__Problem description__: Repeat everything from the first line of the listing below through the line that contains "SC.camera = cam_o", exactly. Leave out pictures.
::: Provided data
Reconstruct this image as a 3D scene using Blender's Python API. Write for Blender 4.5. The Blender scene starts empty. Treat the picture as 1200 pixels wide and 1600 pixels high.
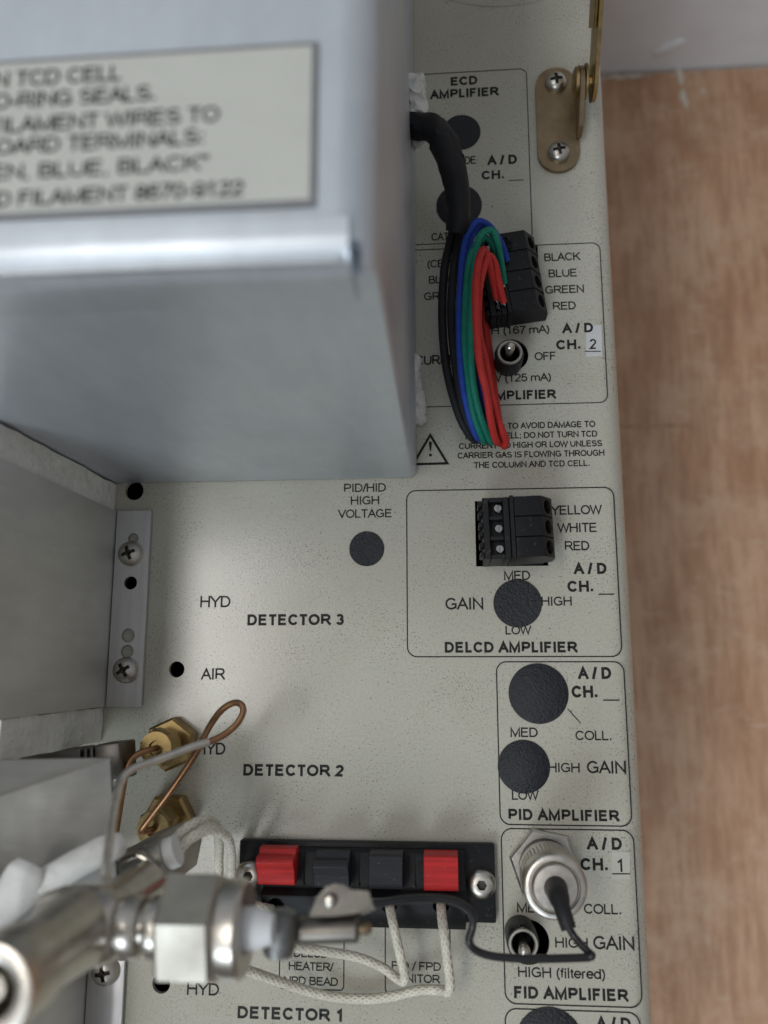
import bpy, bmesh, math, random
from mathutils import Vector, Matrix, Quaternion, noise

random.seed(7)
C = bpy.context.scene.collection
SC = bpy.context.scene
PI = math.pi

# ------------------------------------------------------------------ camera, world, lamps, exposure
H = 0.235                                   # lens height above the panel (metres)
F = 1300.0                                  # focal length in photo pixels (photo is 1200 wide)
R = Matrix(((0.996624085, 0.0154183545, 0.0806393710),
            (-0.000504142571, 0.983338198, -0.181784854),
            (-0.0820985971, 0.181130510, 0.980026305)))
cam = bpy.data.cameras.new('camera'); cam_o = bpy.data.objects.new('camera', cam); C.objects.link(cam_o)
cam_o.matrix_world = Matrix.Translation((0, 0, H)) @ R.to_4x4()
cam.sensor_fit = 'HORIZONTAL'; cam.sensor_width = 36.0; cam.lens = 36.0 * F / 1200.0
cam.clip_start = 0.005; cam.clip_end = 50
cam.dof.use_dof = True; cam.dof.focus_distance = 0.229; cam.dof.aperture_fstop = cam.lens / 2.8
SC.camera = cam_o

world = bpy.data.worlds.new('World'); SC.world = world; world.use_nodes = True
wn = world.node_tree.nodes; wl = world.node_tree.links
bg = wn['Background']; bg.inputs['Strength'].default_value = 0.36
tc = wn.new('ShaderNodeTexCoord'); sp = wn.new('ShaderNodeSeparateXYZ'); mr = wn.new('ShaderNodeMapRange')
rp = wn.new('ShaderNodeValToRGB')
wl.new(tc.outputs['Generated'], sp.inputs[0]); wl.new(sp.outputs['Z'], mr.inputs['Value'])
mr.inputs['From Min'].default_value = -1; mr.inputs['From Max'].default_value = 1
wl.new(mr.outputs[0], rp.inputs[0]); wl.new(rp.outputs[0], bg.inputs['Color'])
e = rp.color_ramp.elements
e[0].position = 0.0; e[0].color = (0.16, 0.13, 0.11, 1)
e[1].position = 1.0; e[1].color = (0.86, 0.88, 0.92, 1)
x = e.new(0.48); x.color = (0.34, 0.31, 0.28, 1)
x = e.new(0.62); x.color = (0.58, 0.58, 0.60, 1)


def lamp(name, loc, target, sx, sy, power, color):
    l = bpy.data.lights.new(name, 'AREA'); l.shape = 'RECTANGLE'; l.size = sx; l.size_y = sy
    l.energy = power; l.color = color
    o = bpy.data.objects.new(name, l); C.objects.link(o); o.location = loc
    o.rotation_euler = (Vector(target) - Vector(loc)).to_track_quat('-Z', 'Y').to_euler()
    return o


lamp('left_ceiling_light', (-0.76, 0.08, 2.15), (-0.76, 0.08, 0), 0.40, 1.3, 13, (1.0, 0.98, 0.94))
lamp('rear_ceiling_light', (0.58, 1.2, 2.15), (0, 0.02, 0), 0.34, 0.34, 43, (1.0, 0.98, 0.94))
lamp('window_light', (-0.85, -1.75, 1.75), (0, 0.03, 0), 1.0, 0.9, 24, (0.78, 0.90, 1.0))

SC.view_settings.view_transform = 'Standard'; SC.view_settings.look = 'None'
SC.view_settings.exposure = 0.2; SC.view_settings.gamma = 1.0; SC.view_settings.use_curve_mapping = False
SC.render.engine = 'CYCLES'
SC.cycles.max_bounces = 8; SC.cycles.glossy_bounces = 5; SC.cycles.diffuse_bounces = 4
SC.cycles.use_denoising = True
SC.cycles.sample_clamp_indirect = 4.0


def P(px, py, z=0.0):
    """point at height z seen at photo pixel (px, py)"""
    d = R @ Vector(((px - 600) / F, (800 - py) / F, -1.0))
    t = (z - H) / d.z
    return Vector((d.x * t, d.y * t, z))


def mm(px, z=0.0):
    """length in metres of px photo pixels at height z (near the middle)"""
    return px * (H - z) / F * 1.0


# ------------------------------------------------------------------ materials
def newmat(name):
    m = bpy.data.materials.new(name); m.use_nodes = True
    nt = m.node_tree
    return m, nt, nt.nodes['Principled BSDF']


def node(nt, kind, **kw):
    n = nt.nodes.new('ShaderNode' + kind)
    for k, v in kw.items():
        if k in n.inputs: n.inputs[k].default_value = v
        else: setattr(n, k, v)
    return n


def ramp(nt, src, stops, interp='LINEAR'):
    r = nt.nodes.new('ShaderNodeValToRGB'); nt.links.new(src, r.inputs[0])
    r.color_ramp.interpolation = interp
    el = r.color_ramp.elements
    el[0].position, el[0].color = stops[0][0], tuple(stops[0][1]) + (1,)
    el[1].position, el[1].color = stops[-1][0], tuple(stops[-1][1]) + (1,)
    for p, c in stops[1:-1]:
        q = el.new(p); q.color = tuple(c) + (1,)
    return r.outputs[0]


def mix(nt, fac, a, b):
    n = nt.nodes.new('ShaderNodeMix'); n.data_type = 'RGBA'
    for sock, v in ((n.inputs[0], fac), (n.inputs[6], a), (n.inputs[7], b)):
        if isinstance(v, bpy.types.NodeSocket): nt.links.new(v, sock)
        elif isinstance(v, (int, float)): sock.default_value = v
        else: sock.default_value = tuple(v) + (1,)
    return n.outputs[2]


def noise_tex(nt, scale, detail=3.0, rough=0.5, stretch=None, coord='Object'):
    t = nt.nodes.new('ShaderNodeTexCoord'); n = nt.nodes.new('ShaderNodeTexNoise')
    n.inputs['Scale'].default_value = scale; n.inputs['Detail'].default_value = detail
    n.inputs['Roughness'].default_value = rough
    if stretch:
        mp = nt.nodes.new('ShaderNodeMapping'); mp.inputs['Scale'].default_value = stretch
        nt.links.new(t.outputs[coord], mp.inputs[0]); nt.links.new(mp.outputs[0], n.inputs['Vector'])
    else:
        nt.links.new(t.outputs[coord], n.inputs['Vector'])
    return n.outputs['Fac']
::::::
__Final result__:
Reconstruct this image as a 3D scene using Blender's Python API. Write for Blender 4.5. The Blender scene starts empty. Treat the picture as 1200 pixels wide and 1600 pixels high.
import bpy, bmesh, math, random
from mathutils import Vector, Matrix, Quaternion, noise

random.seed(7)
C = bpy.context.scene.collection
SC = bpy.context.scene
PI = math.pi

# ------------------------------------------------------------------ camera, world, lamps, exposure
H = 0.235                                   # lens height above the panel (metres)
F = 1300.0                                  # focal length in photo pixels (photo is 1200 wide)
R = Matrix(((0.996624085, 0.0154183545, 0.0806393710),
            (-0.000504142571, 0.983338198, -0.181784854),
            (-0.0820985971, 0.181130510, 0.980026305)))
cam = bpy.data.cameras.new('camera'); cam_o = bpy.data.objects.new('camera', cam); C.objects.link(cam_o)
cam_o.matrix_world = Matrix.Translation((0, 0, H)) @ R.to_4x4()
cam.sensor_fit = 'HORIZONTAL'; cam.sensor_width = 36.0; cam.lens = 36.0 * F / 1200.0
cam.clip_start = 0.005; cam.clip_end = 50
cam.dof.use_dof = True; cam.dof.focus_distance = 0.229; cam.dof.aperture_fstop = cam.lens / 2.8
SC.camera = cam_o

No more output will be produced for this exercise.